Task goal:
Transcribe only part of the material below: the lines from the one containing "Keep writing the" through the one containing "for k in names: terrain_part(k)", inclusive, exactly as written.

Exercise inputs:
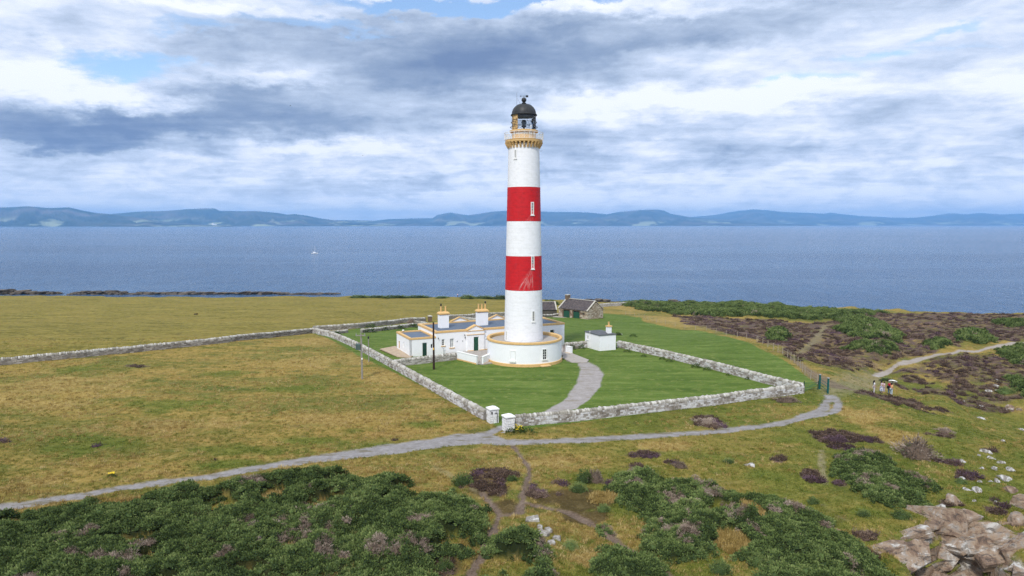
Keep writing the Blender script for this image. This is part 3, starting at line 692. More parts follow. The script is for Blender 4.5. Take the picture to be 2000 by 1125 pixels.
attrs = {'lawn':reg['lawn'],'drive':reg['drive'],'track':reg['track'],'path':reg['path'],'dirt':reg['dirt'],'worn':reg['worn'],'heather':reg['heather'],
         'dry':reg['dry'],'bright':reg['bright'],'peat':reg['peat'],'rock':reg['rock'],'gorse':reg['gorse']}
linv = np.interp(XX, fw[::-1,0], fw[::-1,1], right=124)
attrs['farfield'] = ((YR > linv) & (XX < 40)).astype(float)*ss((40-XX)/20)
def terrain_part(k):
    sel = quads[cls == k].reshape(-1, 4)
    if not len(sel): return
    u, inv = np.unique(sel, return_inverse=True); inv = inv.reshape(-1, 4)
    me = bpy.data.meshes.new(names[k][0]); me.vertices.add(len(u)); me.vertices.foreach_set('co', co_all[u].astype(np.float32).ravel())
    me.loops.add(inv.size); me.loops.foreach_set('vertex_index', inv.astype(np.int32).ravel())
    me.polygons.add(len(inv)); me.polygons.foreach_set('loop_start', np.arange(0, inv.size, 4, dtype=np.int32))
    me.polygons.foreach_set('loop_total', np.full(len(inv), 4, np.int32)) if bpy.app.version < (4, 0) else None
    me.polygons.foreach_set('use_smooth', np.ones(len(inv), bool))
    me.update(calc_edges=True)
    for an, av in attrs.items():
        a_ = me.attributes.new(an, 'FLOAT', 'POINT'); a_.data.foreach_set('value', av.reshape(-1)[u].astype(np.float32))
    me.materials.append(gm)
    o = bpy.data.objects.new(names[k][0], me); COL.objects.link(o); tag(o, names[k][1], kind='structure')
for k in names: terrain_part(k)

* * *

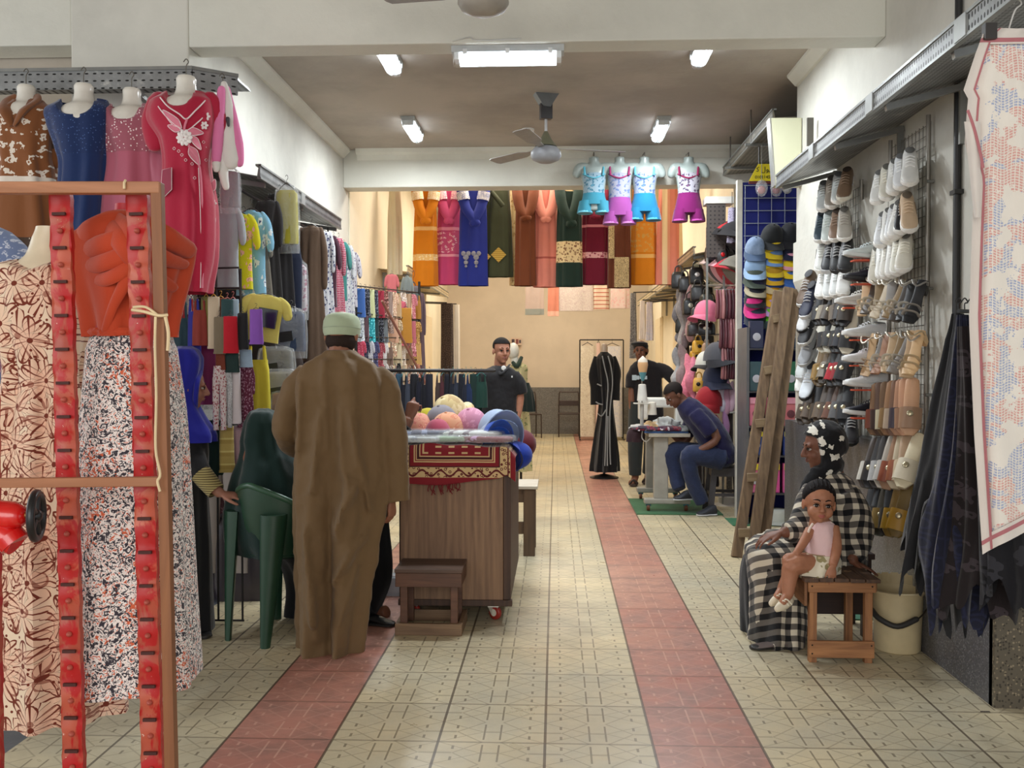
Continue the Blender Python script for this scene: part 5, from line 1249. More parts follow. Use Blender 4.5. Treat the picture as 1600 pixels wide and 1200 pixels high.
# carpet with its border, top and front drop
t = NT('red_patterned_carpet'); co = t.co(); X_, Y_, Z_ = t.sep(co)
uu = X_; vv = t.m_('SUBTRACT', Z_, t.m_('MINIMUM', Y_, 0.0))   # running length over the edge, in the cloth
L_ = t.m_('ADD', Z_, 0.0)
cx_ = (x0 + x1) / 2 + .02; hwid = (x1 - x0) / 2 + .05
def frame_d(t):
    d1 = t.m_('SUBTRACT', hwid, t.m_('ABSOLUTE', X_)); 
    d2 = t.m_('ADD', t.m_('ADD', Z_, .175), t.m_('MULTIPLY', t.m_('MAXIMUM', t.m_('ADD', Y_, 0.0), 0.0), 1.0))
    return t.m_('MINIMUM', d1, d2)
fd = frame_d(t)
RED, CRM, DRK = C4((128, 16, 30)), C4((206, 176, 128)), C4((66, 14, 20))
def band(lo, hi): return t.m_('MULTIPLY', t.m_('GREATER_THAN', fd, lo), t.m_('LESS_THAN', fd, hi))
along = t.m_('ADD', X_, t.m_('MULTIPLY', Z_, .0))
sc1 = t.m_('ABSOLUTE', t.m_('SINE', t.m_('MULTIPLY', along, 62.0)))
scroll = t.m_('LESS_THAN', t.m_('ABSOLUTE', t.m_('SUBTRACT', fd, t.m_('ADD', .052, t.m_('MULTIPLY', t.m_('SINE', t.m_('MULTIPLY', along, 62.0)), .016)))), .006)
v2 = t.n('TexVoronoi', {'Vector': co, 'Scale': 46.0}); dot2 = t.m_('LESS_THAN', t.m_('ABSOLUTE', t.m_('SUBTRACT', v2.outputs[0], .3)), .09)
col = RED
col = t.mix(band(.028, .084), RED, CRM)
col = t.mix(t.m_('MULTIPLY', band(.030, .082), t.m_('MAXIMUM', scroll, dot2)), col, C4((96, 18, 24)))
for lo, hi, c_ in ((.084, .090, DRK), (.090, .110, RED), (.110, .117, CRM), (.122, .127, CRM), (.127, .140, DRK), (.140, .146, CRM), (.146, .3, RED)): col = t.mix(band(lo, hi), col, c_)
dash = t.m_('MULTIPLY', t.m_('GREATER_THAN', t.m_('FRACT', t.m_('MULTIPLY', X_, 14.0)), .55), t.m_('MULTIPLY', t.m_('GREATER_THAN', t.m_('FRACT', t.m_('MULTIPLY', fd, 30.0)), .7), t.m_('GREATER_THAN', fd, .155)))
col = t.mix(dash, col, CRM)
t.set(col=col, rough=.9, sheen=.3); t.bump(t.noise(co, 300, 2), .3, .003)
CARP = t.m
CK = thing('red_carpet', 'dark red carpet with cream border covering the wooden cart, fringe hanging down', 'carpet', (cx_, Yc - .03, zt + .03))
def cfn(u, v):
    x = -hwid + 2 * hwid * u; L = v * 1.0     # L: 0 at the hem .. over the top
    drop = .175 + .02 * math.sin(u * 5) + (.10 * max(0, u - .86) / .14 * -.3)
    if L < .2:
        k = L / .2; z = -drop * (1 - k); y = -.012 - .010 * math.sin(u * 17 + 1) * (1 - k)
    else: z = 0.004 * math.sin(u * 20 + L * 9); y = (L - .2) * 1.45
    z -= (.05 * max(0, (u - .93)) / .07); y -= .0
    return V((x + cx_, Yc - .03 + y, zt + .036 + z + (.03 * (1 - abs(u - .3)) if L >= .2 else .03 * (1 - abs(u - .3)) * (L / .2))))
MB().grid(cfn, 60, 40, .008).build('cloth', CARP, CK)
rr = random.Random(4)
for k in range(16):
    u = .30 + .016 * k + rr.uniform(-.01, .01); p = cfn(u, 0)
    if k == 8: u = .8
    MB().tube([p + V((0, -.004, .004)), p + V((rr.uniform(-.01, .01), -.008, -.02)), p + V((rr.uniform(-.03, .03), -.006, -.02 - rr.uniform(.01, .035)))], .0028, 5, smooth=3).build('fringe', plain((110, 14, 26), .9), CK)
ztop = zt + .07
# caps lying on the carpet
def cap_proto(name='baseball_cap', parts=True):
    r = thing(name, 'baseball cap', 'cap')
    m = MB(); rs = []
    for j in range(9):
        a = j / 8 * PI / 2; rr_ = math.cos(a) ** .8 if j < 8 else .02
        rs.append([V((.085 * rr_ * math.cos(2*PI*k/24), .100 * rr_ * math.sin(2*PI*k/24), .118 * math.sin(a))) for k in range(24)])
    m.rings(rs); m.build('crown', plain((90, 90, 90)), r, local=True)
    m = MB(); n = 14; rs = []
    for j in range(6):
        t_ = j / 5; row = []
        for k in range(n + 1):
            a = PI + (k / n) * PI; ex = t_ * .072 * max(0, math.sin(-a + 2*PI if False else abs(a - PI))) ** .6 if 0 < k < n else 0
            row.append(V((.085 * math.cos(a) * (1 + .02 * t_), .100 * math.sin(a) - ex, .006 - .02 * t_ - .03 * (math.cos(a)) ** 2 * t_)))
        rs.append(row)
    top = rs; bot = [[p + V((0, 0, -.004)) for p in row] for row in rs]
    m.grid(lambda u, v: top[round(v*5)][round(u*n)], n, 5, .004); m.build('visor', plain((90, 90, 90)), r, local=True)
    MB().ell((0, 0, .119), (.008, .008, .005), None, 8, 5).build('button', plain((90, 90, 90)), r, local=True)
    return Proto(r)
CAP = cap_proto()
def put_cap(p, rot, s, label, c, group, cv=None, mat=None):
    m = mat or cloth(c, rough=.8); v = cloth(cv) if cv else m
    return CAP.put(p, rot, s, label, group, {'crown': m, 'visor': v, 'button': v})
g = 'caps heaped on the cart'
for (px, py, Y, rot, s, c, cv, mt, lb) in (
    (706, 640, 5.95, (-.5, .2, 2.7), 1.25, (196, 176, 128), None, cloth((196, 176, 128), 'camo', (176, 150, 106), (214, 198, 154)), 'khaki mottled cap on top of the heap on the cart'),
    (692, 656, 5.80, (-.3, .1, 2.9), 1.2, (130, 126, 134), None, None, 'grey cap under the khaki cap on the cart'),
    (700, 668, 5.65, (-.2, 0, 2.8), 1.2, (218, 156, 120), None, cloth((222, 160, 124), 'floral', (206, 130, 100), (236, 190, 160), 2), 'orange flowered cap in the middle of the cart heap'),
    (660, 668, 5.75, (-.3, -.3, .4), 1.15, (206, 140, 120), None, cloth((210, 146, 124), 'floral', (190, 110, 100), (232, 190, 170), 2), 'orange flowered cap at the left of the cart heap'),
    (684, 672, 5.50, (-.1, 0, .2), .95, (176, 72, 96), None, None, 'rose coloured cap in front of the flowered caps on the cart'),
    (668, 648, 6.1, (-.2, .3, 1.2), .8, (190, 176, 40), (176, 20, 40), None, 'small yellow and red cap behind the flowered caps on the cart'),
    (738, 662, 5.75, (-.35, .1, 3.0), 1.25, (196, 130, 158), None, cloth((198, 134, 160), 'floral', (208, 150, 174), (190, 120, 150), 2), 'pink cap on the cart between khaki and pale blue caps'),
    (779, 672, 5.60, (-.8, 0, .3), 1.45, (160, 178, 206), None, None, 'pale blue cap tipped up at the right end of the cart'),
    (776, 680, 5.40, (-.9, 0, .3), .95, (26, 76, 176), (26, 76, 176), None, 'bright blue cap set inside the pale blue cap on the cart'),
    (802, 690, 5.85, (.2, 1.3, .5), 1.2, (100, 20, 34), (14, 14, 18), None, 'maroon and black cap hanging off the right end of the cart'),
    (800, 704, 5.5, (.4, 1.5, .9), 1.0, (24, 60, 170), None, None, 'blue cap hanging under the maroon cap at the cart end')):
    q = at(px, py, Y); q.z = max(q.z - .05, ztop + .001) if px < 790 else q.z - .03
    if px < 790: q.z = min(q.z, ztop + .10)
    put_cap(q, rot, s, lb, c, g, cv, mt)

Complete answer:
Keep writing the Blender script for this image. This is part 3, starting at line 692. More parts follow. The script is for Blender 4.5. Take the picture to be 2000 by 1125 pixels.
attrs = {'lawn':reg['lawn'],'drive':reg['drive'],'track':reg['track'],'path':reg['path'],'dirt':reg['dirt'],'worn':reg['worn'],'heather':reg['heather'],
         'dry':reg['dry'],'bright':reg['bright'],'peat':reg['peat'],'rock':reg['rock'],'gorse':reg['gorse']}
linv = np.interp(XX, fw[::-1,0], fw[::-1,1], right=124)
attrs['farfield'] = ((YR > linv) & (XX < 40)).astype(float)*ss((40-XX)/20)
def terrain_part(k):
    sel = quads[cls == k].reshape(-1, 4)
    if not len(sel): return
    u, inv = np.unique(sel, return_inverse=True); inv = inv.reshape(-1, 4)
    me = bpy.data.meshes.new(names[k][0]); me.vertices.add(len(u)); me.vertices.foreach_set('co', co_all[u].astype(np.float32).ravel())
    me.loops.add(inv.size); me.loops.foreach_set('vertex_index', inv.astype(np.int32).ravel())
    me.polygons.add(len(inv)); me.polygons.foreach_set('loop_start', np.arange(0, inv.size, 4, dtype=np.int32))
    me.polygons.foreach_set('loop_total', np.full(len(inv), 4, np.int32)) if bpy.app.version < (4, 0) else None
    me.polygons.foreach_set('use_smooth', np.ones(len(inv), bool))
    me.update(calc_edges=True)
    for an, av in attrs.items():
        a_ = me.attributes.new(an, 'FLOAT', 'POINT'); a_.data.foreach_set('value', av.reshape(-1)[u].astype(np.float32))
    me.materials.append(gm)
    o = bpy.data.objects.new(names[k][0], me); COL.objects.link(o); tag(o, names[k][1], kind='structure')
for k in names: terrain_part(k)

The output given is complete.